• _Dataset section_
[start]

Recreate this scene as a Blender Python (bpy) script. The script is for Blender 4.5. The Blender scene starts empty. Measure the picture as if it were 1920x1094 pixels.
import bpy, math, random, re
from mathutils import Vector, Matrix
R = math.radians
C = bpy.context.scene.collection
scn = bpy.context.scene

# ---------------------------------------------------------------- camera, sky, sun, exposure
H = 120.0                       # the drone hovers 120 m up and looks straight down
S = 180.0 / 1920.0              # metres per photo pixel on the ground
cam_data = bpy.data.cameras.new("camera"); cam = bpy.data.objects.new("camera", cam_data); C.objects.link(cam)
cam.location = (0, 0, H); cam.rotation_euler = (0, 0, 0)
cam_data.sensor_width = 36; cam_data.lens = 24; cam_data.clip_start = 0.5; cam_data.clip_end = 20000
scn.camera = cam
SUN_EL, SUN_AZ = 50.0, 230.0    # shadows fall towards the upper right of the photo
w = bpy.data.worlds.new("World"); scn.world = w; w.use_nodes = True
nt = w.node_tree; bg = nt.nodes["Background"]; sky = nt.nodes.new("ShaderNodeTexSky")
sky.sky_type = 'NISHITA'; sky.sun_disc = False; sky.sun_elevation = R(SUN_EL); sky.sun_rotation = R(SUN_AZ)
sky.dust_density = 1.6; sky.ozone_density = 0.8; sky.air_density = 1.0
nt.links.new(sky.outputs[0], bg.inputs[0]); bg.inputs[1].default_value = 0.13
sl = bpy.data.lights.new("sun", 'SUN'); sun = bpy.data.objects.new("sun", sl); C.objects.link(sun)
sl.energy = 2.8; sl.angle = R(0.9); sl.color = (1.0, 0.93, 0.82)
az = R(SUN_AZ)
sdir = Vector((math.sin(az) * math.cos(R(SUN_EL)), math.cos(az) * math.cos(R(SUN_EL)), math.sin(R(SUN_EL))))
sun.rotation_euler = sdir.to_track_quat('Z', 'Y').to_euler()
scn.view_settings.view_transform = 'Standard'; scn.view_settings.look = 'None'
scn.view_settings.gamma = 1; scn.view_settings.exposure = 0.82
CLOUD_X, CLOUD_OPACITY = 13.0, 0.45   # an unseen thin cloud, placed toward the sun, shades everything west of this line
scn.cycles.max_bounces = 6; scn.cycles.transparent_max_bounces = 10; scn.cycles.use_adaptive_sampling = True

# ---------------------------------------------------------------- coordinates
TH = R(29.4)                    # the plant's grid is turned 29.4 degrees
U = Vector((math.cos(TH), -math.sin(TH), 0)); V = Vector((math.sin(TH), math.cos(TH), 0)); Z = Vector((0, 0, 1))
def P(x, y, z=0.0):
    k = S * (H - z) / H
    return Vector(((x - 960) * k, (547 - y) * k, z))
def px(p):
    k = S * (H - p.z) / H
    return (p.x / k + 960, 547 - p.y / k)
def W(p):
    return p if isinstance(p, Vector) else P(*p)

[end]

Your task is to repeat the data exactly, with nothing left out.

• _Result_
Recreate this scene as a Blender Python (bpy) script. The script is for Blender 4.5. The Blender scene starts empty. Measure the picture as if it were 1920x1094 pixels.
import bpy, math, random, re
from mathutils import Vector, Matrix
R = math.radians
C = bpy.context.scene.collection
scn = bpy.context.scene

# ---------------------------------------------------------------- camera, sky, sun, exposure
H = 120.0                       # the drone hovers 120 m up and looks straight down
S = 180.0 / 1920.0              # metres per photo pixel on the ground
cam_data = bpy.data.cameras.new("camera"); cam = bpy.data.objects.new("camera", cam_data); C.objects.link(cam)
cam.location = (0, 0, H); cam.rotation_euler = (0, 0, 0)
cam_data.sensor_width = 36; cam_data.lens = 24; cam_data.clip_start = 0.5; cam_data.clip_end = 20000
scn.camera = cam
SUN_EL, SUN_AZ = 50.0, 230.0    # shadows fall towards the upper right of the photo
w = bpy.data.worlds.new("World"); scn.world = w; w.use_nodes = True
nt = w.node_tree; bg = nt.nodes["Background"]; sky = nt.nodes.new("ShaderNodeTexSky")
sky.sky_type = 'NISHITA'; sky.sun_disc = False; sky.sun_elevation = R(SUN_EL); sky.sun_rotation = R(SUN_AZ)
sky.dust_density = 1.6; sky.ozone_density = 0.8; sky.air_density = 1.0
nt.links.new(sky.outputs[0], bg.inputs[0]); bg.inputs[1].default_value = 0.13
sl = bpy.data.lights.new("sun", 'SUN'); sun = bpy.data.objects.new("sun", sl); C.objects.link(sun)
sl.energy = 2.8; sl.angle = R(0.9); sl.color = (1.0, 0.93, 0.82)
az = R(SUN_AZ)
sdir = Vector((math.sin(az) * math.cos(R(SUN_EL)), math.cos(az) * math.cos(R(SUN_EL)), math.sin(R(SUN_EL))))
sun.rotation_euler = sdir.to_track_quat('Z', 'Y').to_euler()
scn.view_settings.view_transform = 'Standard'; scn.view_settings.look = 'None'
scn.view_settings.gamma = 1; scn.view_settings.exposure = 0.82
CLOUD_X, CLOUD_OPACITY = 13.0, 0.45   # an unseen thin cloud, placed toward the sun, shades everything west of this line
scn.cycles.max_bounces = 6; scn.cycles.transparent_max_bounces = 10; scn.cycles.use_adaptive_sampling = True

# ---------------------------------------------------------------- coordinates
TH = R(29.4)                    # the plant's grid is turned 29.4 degrees
U = Vector((math.cos(TH), -math.sin(TH), 0)); V = Vector((math.sin(TH), math.cos(TH), 0)); Z = Vector((0, 0, 1))
def P(x, y, z=0.0):
    k = S * (H - z) / H
    return Vector(((x - 960) * k, (547 - y) * k, z))
def px(p):
    k = S * (H - p.z) / H
    return (p.x / k + 960, 547 - p.y / k)
def W(p):
    return p if isinstance(p, Vector) else P(*p)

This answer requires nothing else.